* START STORED DATA *

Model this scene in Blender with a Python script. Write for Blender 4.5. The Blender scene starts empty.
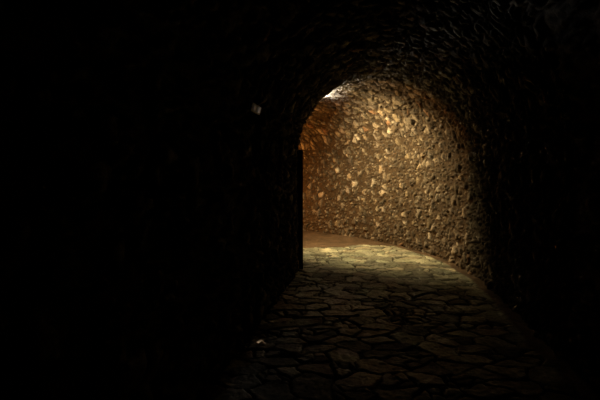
import bpy, math
import numpy as np
from mathutils import Vector, Matrix

sc = bpy.context.scene
COL = sc.collection

# ------------------------------------------------------------------ helpers
def tag(o, label=None, cat=None, group=None, kind=None):
    if label: o['label'] = label
    if cat: o['category'] = cat
    if group: o['group'] = group
    if kind: o['kind'] = kind
    return o

def empty(name, loc, rz=0.0):
    o = bpy.data.objects.new(name, None)
    o.empty_display_size = 0.1
    o.location = loc
    o.rotation_euler = (0, 0, rz)
    COL.objects.link(o)
    return o

class MB:
    """collects simple shapes into one mesh"""
    def __init__(s):
        s.v = []; s.f = []
    def add(s, vs, fs):
        b = len(s.v); s.v += [tuple(v) for v in vs]; s.f += [tuple(b + i for i in f) for f in fs]
    def box(s, c, d, M=None, bev=0.0):
        x, y, z = d[0] / 2, d[1] / 2, d[2] / 2
        if bev <= 0:
            vs = [(sx * x, sy * y, sz * z) for sz in (-1, 1) for sx, sy in ((-1, -1), (1, -1), (1, 1), (-1, 1))]
            fs = [(3, 2, 1, 0), (4, 5, 6, 7), (0, 1, 5, 4), (1, 2, 6, 5), (2, 3, 7, 6), (3, 0, 4, 7)]
        else:
            rings = []
            for zz, ins in ((-z, bev), (-z + bev, 0), (z - bev, 0), (z, bev)):
                X, Y = x - ins, y - ins
                b = bev * 0.9
                rings.append([(-X + b, -Y, zz), (X - b, -Y, zz), (X, -Y + b, zz), (X, Y - b, zz),
                              (X - b, Y, zz), (-X + b, Y, zz), (-X, Y - b, zz), (-X, -Y + b, zz)])
            vs = [p for r in rings for p in r]
            fs = [tuple(reversed(range(8))), tuple(range(24, 32))]
            for k in range(3):
                for i in range(8):
                    j = (i + 1) % 8
                    fs.append((k * 8 + i, k * 8 + j, k * 8 + 8 + j, k * 8 + 8 + i))
        vs = [Vector(v) for v in vs]
        if M is not None: vs = [M @ v for v in vs]
        s.add([v + Vector(c) for v in vs], fs)
    def tube(s, p0, p1, r0, r1=None, n=16):
        r1 = r0 if r1 is None else r1
        p0, p1 = Vector(p0), Vector(p1)
        q = (p1 - p0).to_track_quat('Z', 'Y')
        vs = []
        for p, r in ((p0, r0), (p1, r1)):
            for i in range(n):
                a = 2 * math.pi * i / n
                vs.append(p + q @ Vector((r * math.cos(a), r * math.sin(a), 0)))
        fs = [tuple(reversed(range(n))), tuple(range(n, 2 * n))]
        fs += [(i, (i + 1) % n, n + (i + 1) % n, n + i) for i in range(n)]
        s.add(vs, fs)
    def build(s, name, mat, parent=None):
        me = bpy.data.meshes.new(name)
        me.from_pydata(s.v, [], s.f); me.update()
        me.materials.append(mat)
        o = bpy.data.objects.new(name, me)
        COL.objects.link(o)
        if parent: o.parent = parent
        return o

# ------------------------------------------------------------------ materials
def mat_basic(name, col, rough=0.6, metal=0.0, noise=0.0, scale=20, emit=None, estr=0.0, spec=0.5):
    m = bpy.data.materials.new(name); m.use_nodes = True
    nt = m.node_tree; b = nt.nodes['Principled BSDF']
    b.inputs['Roughness'].default_value = rough
    b.inputs['Metallic'].default_value = metal
    b.inputs['Specular IOR Level'].default_value = spec
    tc = nt.nodes.new('ShaderNodeTexCoord'); n = nt.nodes.new('ShaderNodeTexNoise')
    n.inputs['Scale'].default_value = scale; n.inputs['Detail'].default_value = 6
    nt.links.new(tc.outputs['Object'], n.inputs['Vector'])
    r = nt.nodes.new('ShaderNodeMix'); r.data_type = 'RGBA'
    r.inputs[6].default_value = tuple(c * (1 - noise) for c in col) + (1,)
    r.inputs[7].default_value = tuple(min(1, c * (1 + noise)) for c in col) + (1,)
    nt.links.new(n.outputs['Fac'], r.inputs[0]); nt.links.new(r.outputs[2], b.inputs['Base Color'])
    if emit:
        b.inputs['Emission Color'].default_value = tuple(emit) + (1,)
        b.inputs['Emission Strength'].default_value = estr
    return m

def mat_stone(name, rough_lo, rough_hi, bump, spec, scale=38, lo=.62, hi=1.3):
    """colour of each stone comes from the mesh (its own albedo, on the floor also painted glints); grain and bump are noise"""
    m = bpy.data.materials.new(name); m.use_nodes = True
    nt = m.node_tree; L = nt.links.new; b = nt.nodes['Principled BSDF']
    at = nt.nodes.new('ShaderNodeAttribute'); at.attribute_name = 'stone_colour'
    ar = nt.nodes.new('ShaderNodeAttribute'); ar.attribute_name = 'polish'
    tc = nt.nodes.new('ShaderNodeTexCoord')
    n1 = nt.nodes.new('ShaderNodeTexNoise'); n1.inputs['Scale'].default_value = scale
    n1.inputs['Detail'].default_value = 8; n1.inputs['Roughness'].default_value = 0.65
    n2 = nt.nodes.new('ShaderNodeTexNoise'); n2.inputs['Scale'].default_value = 2.3; n2.inputs['Detail'].default_value = 4
    L(tc.outputs['Object'], n1.inputs['Vector']); L(tc.outputs['Object'], n2.inputs['Vector'])
    mr = nt.nodes.new('ShaderNodeMapRange')
    mr.inputs['From Min'].default_value = 0.3; mr.inputs['From Max'].default_value = 0.7
    mr.inputs['To Min'].default_value = lo; mr.inputs['To Max'].default_value = hi
    L(n1.outputs['Fac'], mr.inputs['Value'])
    mr2 = nt.nodes.new('ShaderNodeMapRange')
    mr2.inputs['From Min'].default_value = 0.3; mr2.inputs['From Max'].default_value = 0.7
    mr2.inputs['To Min'].default_value = 0.8; mr2.inputs['To Max'].default_value = 1.15
    L(n2.outputs['Fac'], mr2.inputs['Value'])
    mu = nt.nodes.new('ShaderNodeMath'); mu.operation = 'MULTIPLY'
    L(mr.outputs[0], mu.inputs[0]); L(mr2.outputs[0], mu.inputs[1])
    vm = nt.nodes.new('ShaderNodeVectorMath'); vm.operation = 'SCALE'
    L(at.outputs['Color'], vm.inputs[0]); L(mu.outputs[0], vm.inputs['Scale'])
    L(vm.outputs[0], b.inputs['Base Color'])
    rr = nt.nodes.new('ShaderNodeMapRange')
    rr.inputs['To Min'].default_value = rough_hi; rr.inputs['To Max'].default_value = rough_lo
    L(ar.outputs['Fac'], rr.inputs['Value']); L(rr.outputs[0], b.inputs['Roughness'])
    b.inputs['Specular IOR Level'].default_value = spec
    bp = nt.nodes.new('ShaderNodeBump'); bp.inputs['Strength'].default_value = bump
    bp.inputs['Distance'].default_value = 0.02
    L(n1.outputs['Fac'], bp.inputs['Height']); L(bp.outputs[0], b.inputs['Normal'])
    return m

# ------------------------------------------------------------------ noise in numpy
def vnoise(x, y, seed):
    rs = np.random.RandomState(seed); T = rs.rand(256, 256)
    xi = np.floor(x).astype(int); yi = np.floor(y).astype(int)
    fx = x - xi; fy = y - yi
    fx = fx * fx * (3 - 2 * fx); fy = fy * fy * (3 - 2 * fy)
    g = lambda a, b: T[a & 255, b & 255]
    return (g(xi, yi) * (1 - fx) * (1 - fy) + g(xi + 1, yi) * fx * (1 - fy)
            + g(xi, yi + 1) * (1 - fx) * fy + g(xi + 1, yi + 1) * fx * fy) * 2 - 1

def fbm(x, y, seed, o=4):
    a, r = 1.0, 0.0
    for k in range(o):
        r = r + a * vnoise(x * 2 ** k, y * 2 ** k, seed + k); a *= 0.5
    return r

def voronoi(u, v, seed, jit=0.9, nr=6):
    """nearest cell, distance to its border, offset to its centre and nr random numbers of the cell"""
    rs = np.random.RandomState(seed); T = rs.rand(256, 256, nr + 2)
    ui = np.floor(u).astype(int); vi = np.floor(v).astype(int)
    best = np.full(u.shape, 1e9); bx = np.zeros_like(u); by = np.zeros_like(u)
    ci = np.zeros_like(ui); cj = np.zeros_like(vi)
    cand = []
    for di in range(-2, 3):
        for dj in range(-2, 3):
            a, b = ui + di, vi + dj
            t = T[a & 255, b & 255]
            px = a + .5 + jit * (t[..., 0] - .5); py = b + .5 + jit * (t[..., 1] - .5)
            d = (px - u) ** 2 + (py - v) ** 2
            m = d < best
            best = np.where(m, d, best); bx = np.where(m, px, bx); by = np.where(m, py, by)
            ci = np.where(m, a, ci); cj = np.where(m, b, cj)
            cand.append((px, py))
    edge = np.full(u.shape, 1e9)
    for px, py in cand:
        dx, dy = px - bx, py - by
        L = np.sqrt(dx * dx + dy * dy)
        ok = L > 1e-6
        e = np.where(ok, ((px + bx) / 2 - u) * dx + ((py + by) / 2 - v) * dy, 1e9) / np.where(ok, L, 1)
        edge = np.minimum(edge, np.where(ok, e, 1e9))
    return edge, u - bx, v - by, T[ci & 255, cj & 255][..., 2:]

def sstep(a, b, x):
    t = np.clip((x - a) / (b - a), 0, 1); return t * t * (3 - 2 * t)

def grid_mesh(name, P, colr, polish, mat, flip=False):
    n, m = P.shape[:2]
    idx = np.arange(n * m).reshape(n, m)
    q = np.stack([idx[:-1, :-1], idx[1:, :-1], idx[1:, 1:], idx[:-1, 1:]], -1).reshape(-1, 4)
    if flip: q = q[:, ::-1]
    me = bpy.data.meshes.new(name)
    me.vertices.add(n * m); me.vertices.foreach_set('co', P.reshape(-1).astype(np.float32))
    me.loops.add(q.size); me.loops.foreach_set('vertex_index', q.reshape(-1).astype(np.int32))
    me.polygons.add(len(q)); me.polygons.foreach_set('loop_start', (np.arange(len(q)) * 4).astype(np.int32))
    me.polygons.foreach_set('use_smooth', np.ones(len(q), bool))
    me.update(calc_edges=True)
    ca = me.color_attributes.new('stone_colour', 'FLOAT_COLOR', 'POINT')
    c4 = np.ones((n * m, 4), np.float32); c4[:, :3] = np.clip(colr.reshape(-1, 3), 0.003, 1)
    ca.data.foreach_set('color', c4.reshape(-1))
    pa = me.attributes.new('polish', 'FLOAT', 'POINT')
    pa.data.foreach_set('value', polish.reshape(-1).astype(np.float32))
    me.materials.append(mat)
    o = bpy.data.objects.new(name, me); COL.objects.link(o)
    return tag(o, kind='structure')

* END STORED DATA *

DIRECTIONS FOR THIS TASK = From the listing above, collect each line in which the string "scene" appears.

FULL RESPONSE =
Model this scene in Blender with a Python script. Write for Blender 4.5. The Blender scene starts empty.
sc = bpy.context.scene